The thing I wanted. The thing I was bitter about not having. The thing I complained about, vented about, made ugly comments about.

I have it now.

And I thought getting it would feel simple. I thought it would just be joy — finally, finally, after all that waiting. I thought the getting would erase the waiting.

But it doesn’t work that way.

Because the people who watched me be bitter? They’re still here. They remember. And now I have to figure out how to show up with joy in front of people who watched me show up with resentment for so long.


How Do You Celebrate After Being So Bitter?

This is the question I keep circling:

How do you let yourself be happy about something when you know you made other people feel bad about having the same thing?

Part of me wants to just move forward. Hope everyone forgot. Pretend the bitter version of me didn’t exist and trust that people will just be happy for me now.

But they didn’t forget. And pretending feels dishonest.

Another part of me wants to apologize — to go back to every person whose joy I diminished and say I’m sorry.

But here’s the problem: How do you apologize without it sounding like “Sorry I was mean, but now that I got mine, we’re good”?

That’s not what I mean. But I’m terrified that’s how it will land.

How do you say “I was wrong to act that way” without it seeming like you’re only saying it because you finally got what you wanted? How do you acknowledge your Ugly without the apology feeling self-serving?

I don’t have a clean answer.


Can You Be Happy About Something You Were Ugly About?

Here’s the tension I’m holding:

I want to be happy. I want to celebrate. I want to feel the joy I was waiting so long to feel.

But I also know I wasn’t kind during the waiting. I know I made it harder for other people to be happy around me. I know there are people who might hear my good news and think, Oh, so NOW you’re fine with it?

And they wouldn’t be wrong to think that.

So am I allowed to be happy? Am I allowed to celebrate fully when I know I didn’t let other people celebrate fully around me?

I think the answer is yes — but not without doing some work first.


What Does The Work Look Like?

I’m learning this in real time, so I don’t have it all figured out. But here’s what I think the work looks like:

I think:

It looks like going back. Not back in time — I can’t undo what I said or how I made people feel. But back to the people I affected.

It looks like saying to the people I complained to: I was bitter, and I put that on you, and I’m sorry.

It looks like saying to the people whose celebrations I made awkward: I made your joy about my lack, and that wasn’t fair to you.

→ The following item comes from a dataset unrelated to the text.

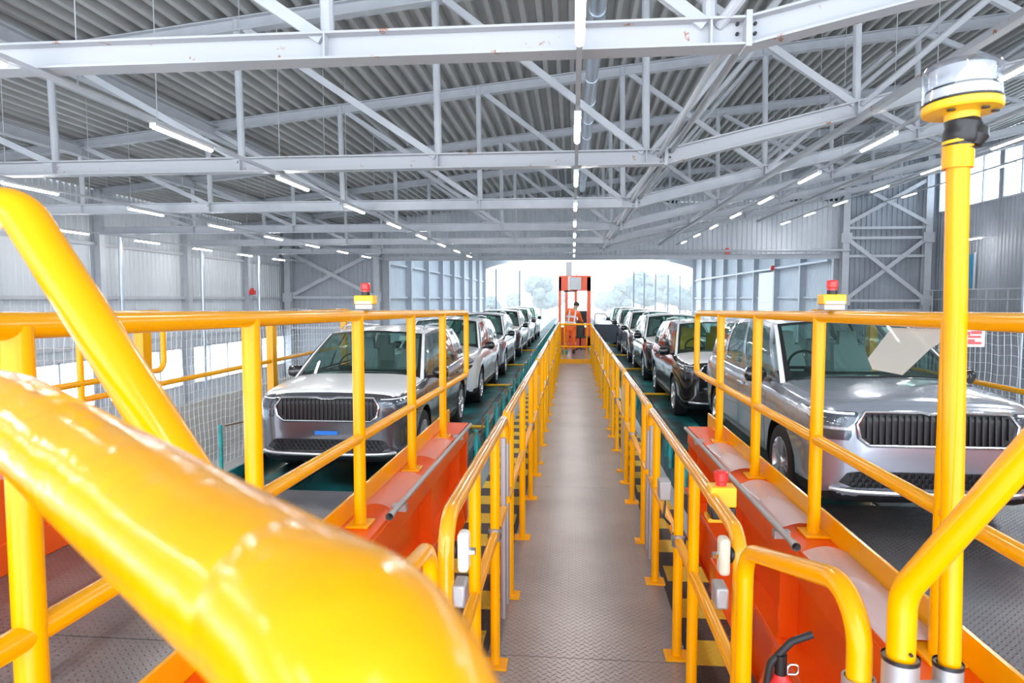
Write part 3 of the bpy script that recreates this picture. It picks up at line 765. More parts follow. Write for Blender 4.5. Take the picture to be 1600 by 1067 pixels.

It looks like owning it without expecting absolution. Not waiting for them to say “it’s fine” or “I didn’t notice.” Just naming what I did and letting them respond however they respond.

The work also looks like something harder: sitting with the fact that getting the thing didn’t make me not-Ugly. The Ugly was in me the whole time. Having what I wanted doesn’t erase the way I acted when I didn’t have it. It just means I don’t have the excuse of lacking it anymore.


Where Do You Go From Here?

I’m writing this from the middle.

I haven’t made all the apologies yet. I haven’t had all the hard conversations. I’m still figuring out how to hold joy and regret at the same time — how to be genuinely happy about what I have while genuinely sorry for how I acted when I didn’t have it.

It’s uncomfortable. It’s messy. The timing will always look suspicious. The apologies might not land the way I hope.

But I think the alternative is worse.

The alternative is pretending. Hoping people forget. Celebrating on top of wreckage I never acknowledged. And that’s not real joy — that’s just performance.

I don’t want to perform happiness. I want to actually feel it. And I think that means getting honest about my Ugly first.